The Doomsday Clock, a metaphorical timepiece showing how close humanity is to destruction, is now 85 seconds from midnight. It is the grimmest outlook yet on our future from the clock’s creators, a nonprofit organisation and publication called the Bulletin of the Atomic Scientists.
Tensions between nuclear powers, failures in climate action, disruptive technologies like artificial intelligence and the rise of autocracy are among the reasons that the Bulletin’s experts in global security, climate and nuclear science cited for advancing it four seconds from last year.
“Catastrophic risks are on the rise, cooperation is on the decline and we are running out of time,” said Alexandra Bell, president and CEO of the Bulletin. “Change is both necessary and possible, but the global community must demand swift action.”
Anti-nuclear activists were paying attention to the Doomsday Clock — especially those working with survivors of the atomic bombings in Japan at the end of World War II.
“This is a warning that we need to take urgent action to avoid a global catastrophe,” Hideo Asano, coordinator of the Japan Campaign to Abolish Nuclear Weapons in Tokyo, said in an interview. “We should know that the risk of nuclear war is the highest since the end of the Cold War.”
The nuclear arms race between the United States and the Soviet Union was the primary concern when the clock was invented in 1947. At the time, the people involved with the Bulletin included Albert Einstein and some of the scientists who made the first nuclear weapons, including J. Robert Oppenheimer.

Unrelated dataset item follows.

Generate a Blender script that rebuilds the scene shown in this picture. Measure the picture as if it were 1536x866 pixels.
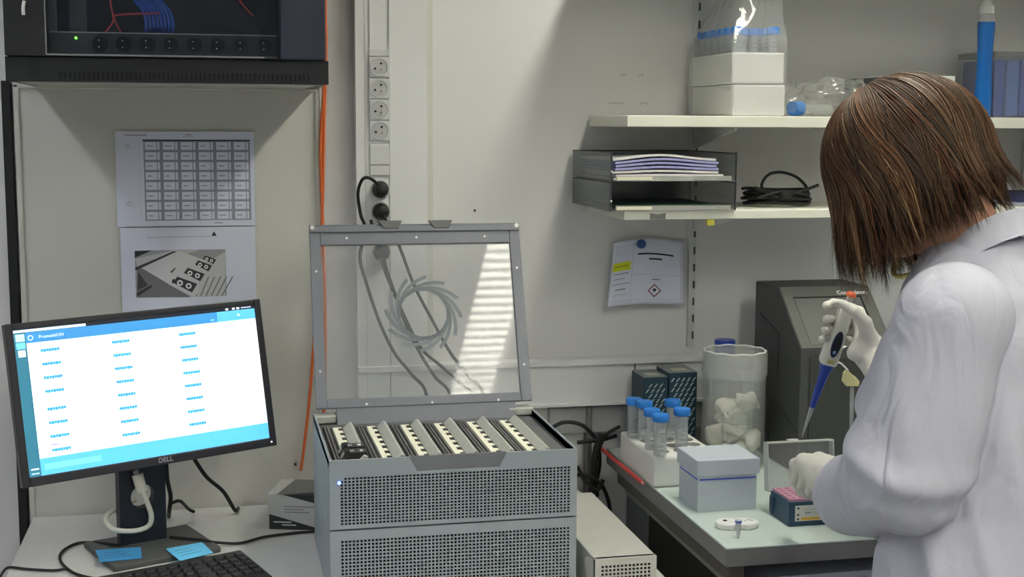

The clock was first set at seven minutes to midnight and has fluctuated throughout its nearly 80-year history.
Critics have dismissed the clock as a stunt based on subjective assessments. Others have said that its repeated warnings of total annihilation could become the public policy equivalent of the boy who cried wolf.
When the Cold War’s tensions rose, the clock’s hand moved forward. Intermittently, it was wound back — including when the two nuclear-armed superpowers showed signs of cooperation in the 1960s and when they signed a major arms-control treaty in 1991, a few months before the Soviet Union collapsed.
That year the clock showed the greatest distance to midnight, 17 minutes. It has ticked steadily closer since, aside from a reversal in 2010. More nuclear tests happened, including in Pakistan and North Korea. Countries failed to live up to their climate pledges.
Events from 2025 that the scientists said had informed this year’s Doomsday Clock setting include the Russia-Ukraine war, the conflict between India and Pakistan,
a global average temperature that was the third warmest on record, deadly weather events like extreme heat in Europe that killed tens of thousands, and the Trump administration’s dismantling of pollution and climate regulations, and public health infrastructure.
The Bulletin also cited the rise of “nationalistic autocracy” in countries around the world. It said that the leaders of the US, Russia and China varied in their autocratic leanings but all favoured competition over cooperation.
“The rise of autocracies is not in itself an existential threat but an us-versus-them, zero-sum approach increases the risk of a global catastrophe,” the group said.
Asano, the anti-nuclear activist, echoed the sentiment.
“We are also concerned by the fact that nationalism and unilateralism are growing,” he said. “We believe that unilateralism is not the solution to the existential global risks.”